Tuesday, March 19, 2013

The Haircut


 “Justin Bieber got a haircut and it looks stupid,” she said as entered her family’s mini-van.  

“Well, hello to you too. And, just so you know a talentless pop star’s hair is no concern of yours. Smart girls think about their future and their needs. They think about their homework and getting the best grade in the class. As a smart girl, you should take pride in the fact that you are learning both Spanish and Chinese. You should be proud that you are as good at math as any boy in your class. You don’t have to worry about silly boys and their stupid hair because you are a smart.”


Before I could say that to my ten-year-old daughter, I saw this image:

 
Hundreds of my hours have been lost looking at, daydreaming about and obsessing over this man’s hair. You cannot love Prince’s music and not have strong emotions about his hair. Just can’t be done.  Now when I say hundreds of hours, I am not talking about flipping through Tiger Beat when I was a kid and Prince was a pop phenomenon.  I am talking about putting the kids in front the T.V. with a bag of goldfish, so I could read the endless chatter about the Purple Wonder’s  follicles.

There is one theory that he keeps his short when he is in love. (Disagree. His hair  was shaggy and sexy when he was married to Mayte.)  Then, there is the belief that he changes his hairstyle based on type of musical genre he is pursuing at the time. Short hair for the French-style music of 40s in Under the Cherry Moon and long, rock-n-roll hair for Graffitti Bridge. Then of course, everyone wants to know if he wears a wig or hair plugs.

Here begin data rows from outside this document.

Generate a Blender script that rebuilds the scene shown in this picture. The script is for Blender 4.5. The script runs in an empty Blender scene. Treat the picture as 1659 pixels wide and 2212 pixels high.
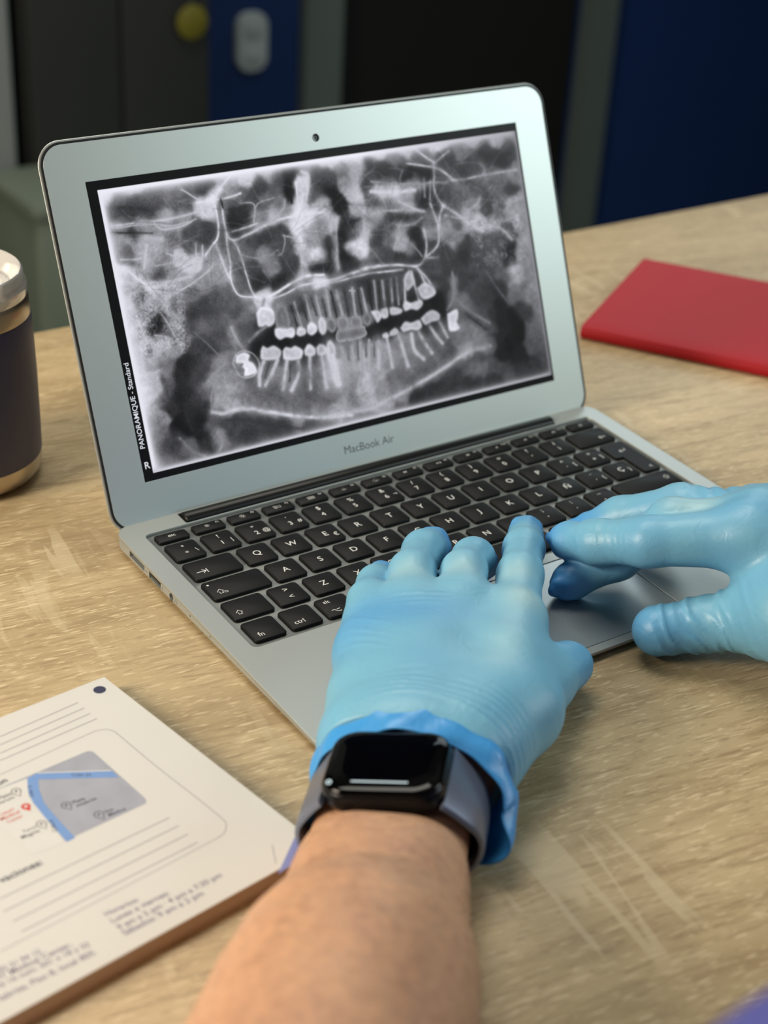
import bpy, bmesh, math, random
import numpy as np
from mathutils import Matrix, Vector

# ------------------------------------------------------------------ camera, light, exposure
SC = bpy.context.scene
COL = SC.collection
TZ = 0.74                                   # table top height; table-top coordinates below are in mm
def M(x, y, z): return Vector((x/1000, y/1000, TZ+z/1000))

cam_d = bpy.data.cameras.new('camera')
cam = bpy.data.objects.new('camera', cam_d); COL.objects.link(cam)
CR = ((0.826676, -0.560303, 0.051642), (-0.235499, -0.427883, -0.872615), (0.511025, 0.709208, -0.485671))                     # right, down, forward axes of the camera
mw = Matrix([[CR[0][i], -CR[1][i], -CR[2][i], 0] for i in range(3)]+[[0, 0, 0, 1]])
mw.translation = M(-276.277, -413.495, 390.47)
cam.matrix_world = mw
cam_d.sensor_fit = 'HORIZONTAL'; cam_d.sensor_width = 36
cam_d.lens = 36*3402.4/1659
cam_d.clip_start = .01; cam_d.clip_end = 50
cam_d.dof.use_dof = True; cam_d.dof.focus_distance = .71; cam_d.dof.aperture_fstop = 10.5
SC.camera = cam
SC.view_settings.view_transform = 'Standard'; SC.view_settings.look = 'None'
SC.view_settings.exposure = 0.0; SC.view_settings.gamma = 1.0
SC.view_settings.use_curve_mapping = False

wd = bpy.data.worlds.new('room_air'); SC.world = wd; wd.use_nodes = True
wd.node_tree.nodes['Background'].inputs[0].default_value = (.62, .72, .78, 1)
wd.node_tree.nodes['Background'].inputs[1].default_value = .10

def area(name, loc, aim, sx, sy, power, colour, spread=180):
    l = bpy.data.lights.new(name, 'AREA'); l.shape = 'RECTANGLE'; l.size = sx; l.size_y = sy
    l.energy = power; l.color = colour; l.spread = math.radians(spread)
    o = bpy.data.objects.new(name, l); COL.objects.link(o); o.location = loc
    o.rotation_euler = (Vector(aim)-Vector(loc)).to_track_quat('-Z', 'Y').to_euler()
    return o
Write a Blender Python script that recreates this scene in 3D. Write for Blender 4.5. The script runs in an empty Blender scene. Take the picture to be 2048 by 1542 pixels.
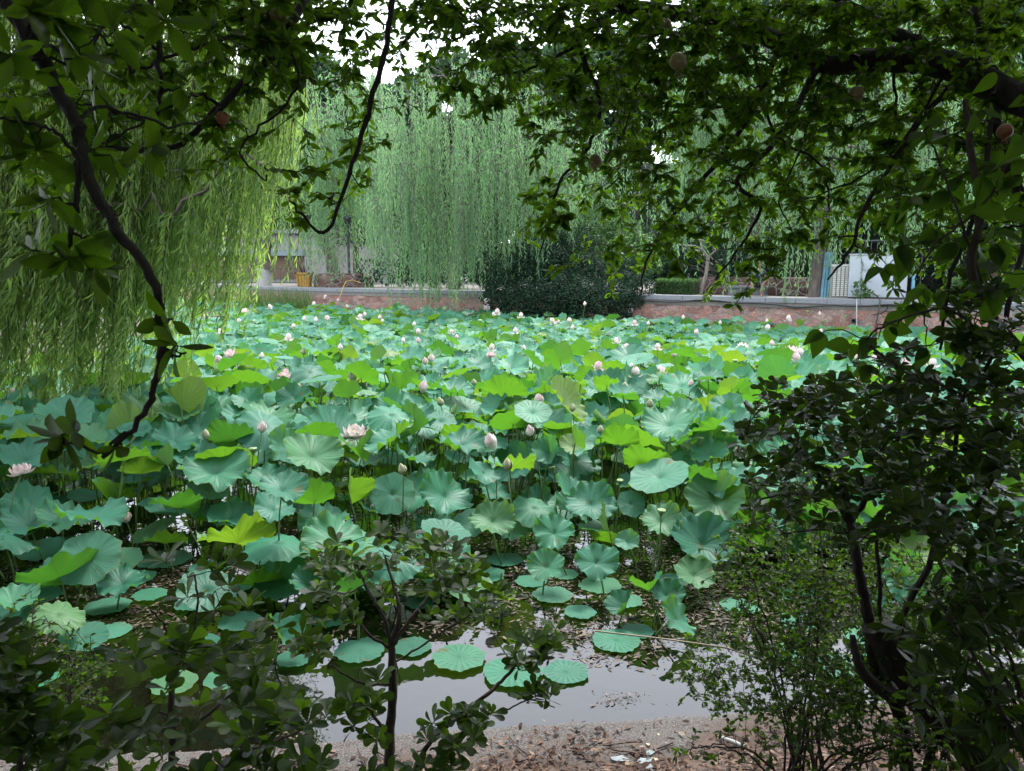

Personally, the pictures of Prince with long hair induces much rapid hand-fanning and longing gauzes at the computer screen on my part. And, I do love the new Afro because it makes me think back to the days when he was young and was just plain filthy.

So with this image dancing around in my head:

 
I answered, “His hair will grow back. Look at Julia Roberts and Kerri Russell. They both endured bad haircuts and survived. However, cutting Justin Timberlake’s curls was just a bad idea. Those cute little ringlets distracted from the fact that boy just can’t sing.”